◆ To do
Search the material for "script" and show all lines that contain it.

◆ Listing
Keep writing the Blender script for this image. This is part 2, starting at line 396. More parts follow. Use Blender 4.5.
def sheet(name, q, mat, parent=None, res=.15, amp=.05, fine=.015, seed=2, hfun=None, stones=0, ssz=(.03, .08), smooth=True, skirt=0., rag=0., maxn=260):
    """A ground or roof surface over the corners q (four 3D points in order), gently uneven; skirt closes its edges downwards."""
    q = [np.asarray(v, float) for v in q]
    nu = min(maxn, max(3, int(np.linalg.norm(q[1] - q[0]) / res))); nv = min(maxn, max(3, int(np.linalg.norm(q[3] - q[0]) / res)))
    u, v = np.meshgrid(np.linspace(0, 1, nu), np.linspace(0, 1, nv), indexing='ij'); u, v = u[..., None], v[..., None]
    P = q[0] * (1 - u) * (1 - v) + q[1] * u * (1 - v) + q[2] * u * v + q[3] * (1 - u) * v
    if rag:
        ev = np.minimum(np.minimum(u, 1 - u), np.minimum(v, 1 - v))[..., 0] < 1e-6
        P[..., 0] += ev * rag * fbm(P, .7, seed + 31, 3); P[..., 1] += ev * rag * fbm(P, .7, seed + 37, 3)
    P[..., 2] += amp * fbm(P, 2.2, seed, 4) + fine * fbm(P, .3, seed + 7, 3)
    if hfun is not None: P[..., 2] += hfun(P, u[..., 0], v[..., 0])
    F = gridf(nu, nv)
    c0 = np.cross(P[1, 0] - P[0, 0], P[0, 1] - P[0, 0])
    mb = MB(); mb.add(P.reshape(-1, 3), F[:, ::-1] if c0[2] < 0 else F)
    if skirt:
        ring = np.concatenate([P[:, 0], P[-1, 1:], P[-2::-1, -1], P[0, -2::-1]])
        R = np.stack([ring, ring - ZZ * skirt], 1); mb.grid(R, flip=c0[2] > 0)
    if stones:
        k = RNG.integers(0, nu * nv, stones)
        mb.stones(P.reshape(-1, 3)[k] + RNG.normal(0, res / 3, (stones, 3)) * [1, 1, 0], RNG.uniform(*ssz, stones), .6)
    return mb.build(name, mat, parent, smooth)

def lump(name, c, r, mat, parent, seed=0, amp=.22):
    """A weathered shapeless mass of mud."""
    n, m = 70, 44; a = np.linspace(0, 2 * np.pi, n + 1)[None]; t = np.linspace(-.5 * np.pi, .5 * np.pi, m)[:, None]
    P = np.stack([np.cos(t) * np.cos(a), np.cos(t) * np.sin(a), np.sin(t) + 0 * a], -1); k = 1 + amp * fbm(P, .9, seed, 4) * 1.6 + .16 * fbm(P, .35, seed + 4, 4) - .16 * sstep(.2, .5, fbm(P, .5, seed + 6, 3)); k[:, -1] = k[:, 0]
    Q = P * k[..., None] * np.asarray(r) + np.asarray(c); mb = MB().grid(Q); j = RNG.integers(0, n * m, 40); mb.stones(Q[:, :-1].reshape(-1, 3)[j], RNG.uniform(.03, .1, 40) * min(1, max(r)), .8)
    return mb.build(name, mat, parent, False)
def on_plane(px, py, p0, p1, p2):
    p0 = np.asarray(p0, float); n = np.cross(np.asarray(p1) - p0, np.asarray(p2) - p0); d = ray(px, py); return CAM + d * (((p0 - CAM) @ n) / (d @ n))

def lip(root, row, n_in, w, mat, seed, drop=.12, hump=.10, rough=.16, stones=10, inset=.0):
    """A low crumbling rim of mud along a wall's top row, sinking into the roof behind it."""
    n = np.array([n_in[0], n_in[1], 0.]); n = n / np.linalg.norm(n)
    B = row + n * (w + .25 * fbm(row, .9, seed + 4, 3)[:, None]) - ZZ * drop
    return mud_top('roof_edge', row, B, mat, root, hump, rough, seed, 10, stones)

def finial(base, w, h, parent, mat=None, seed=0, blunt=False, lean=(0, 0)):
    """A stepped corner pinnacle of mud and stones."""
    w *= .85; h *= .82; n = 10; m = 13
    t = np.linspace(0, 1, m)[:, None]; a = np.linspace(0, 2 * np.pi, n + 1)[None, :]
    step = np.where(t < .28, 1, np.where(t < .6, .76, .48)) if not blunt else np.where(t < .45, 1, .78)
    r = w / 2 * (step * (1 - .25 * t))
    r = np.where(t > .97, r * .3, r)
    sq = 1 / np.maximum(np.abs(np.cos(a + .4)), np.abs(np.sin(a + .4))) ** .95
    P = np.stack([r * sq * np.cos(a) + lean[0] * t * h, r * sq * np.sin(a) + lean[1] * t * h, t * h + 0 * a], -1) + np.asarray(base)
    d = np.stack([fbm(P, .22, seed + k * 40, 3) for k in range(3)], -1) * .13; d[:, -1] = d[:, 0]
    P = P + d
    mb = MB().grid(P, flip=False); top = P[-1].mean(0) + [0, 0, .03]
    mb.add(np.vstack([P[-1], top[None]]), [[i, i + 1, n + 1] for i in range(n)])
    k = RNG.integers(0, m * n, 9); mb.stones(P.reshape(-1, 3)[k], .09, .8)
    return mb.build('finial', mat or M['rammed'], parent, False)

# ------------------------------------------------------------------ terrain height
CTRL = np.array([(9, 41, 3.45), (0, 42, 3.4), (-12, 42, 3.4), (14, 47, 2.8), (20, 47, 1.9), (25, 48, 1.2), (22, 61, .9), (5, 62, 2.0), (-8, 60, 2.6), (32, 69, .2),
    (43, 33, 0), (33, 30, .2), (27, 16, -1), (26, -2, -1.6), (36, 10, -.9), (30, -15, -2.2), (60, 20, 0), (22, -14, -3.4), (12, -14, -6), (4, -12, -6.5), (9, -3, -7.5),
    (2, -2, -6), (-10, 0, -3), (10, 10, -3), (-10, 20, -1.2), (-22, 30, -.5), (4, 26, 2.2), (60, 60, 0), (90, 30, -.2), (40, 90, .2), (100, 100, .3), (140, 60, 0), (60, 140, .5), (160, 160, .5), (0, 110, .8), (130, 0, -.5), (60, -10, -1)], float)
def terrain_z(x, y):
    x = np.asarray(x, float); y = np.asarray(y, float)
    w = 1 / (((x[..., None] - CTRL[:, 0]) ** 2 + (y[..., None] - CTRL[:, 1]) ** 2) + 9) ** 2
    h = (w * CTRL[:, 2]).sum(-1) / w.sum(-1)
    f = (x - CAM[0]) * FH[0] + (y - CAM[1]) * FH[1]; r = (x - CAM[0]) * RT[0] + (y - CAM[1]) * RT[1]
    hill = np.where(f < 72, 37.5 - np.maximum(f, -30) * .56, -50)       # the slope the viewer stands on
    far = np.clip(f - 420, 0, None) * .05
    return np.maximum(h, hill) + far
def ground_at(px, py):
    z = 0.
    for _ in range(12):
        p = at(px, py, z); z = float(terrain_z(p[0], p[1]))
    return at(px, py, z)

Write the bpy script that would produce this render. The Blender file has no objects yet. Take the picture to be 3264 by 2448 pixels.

◆ Written response
Keep writing the Blender script for this image. This is part 2, starting at line 396. More parts follow. Use Blender 4.5.
Write the bpy script that would produce this render. The Blender file has no objects yet. Take the picture to be 3264 by 2448 pixels.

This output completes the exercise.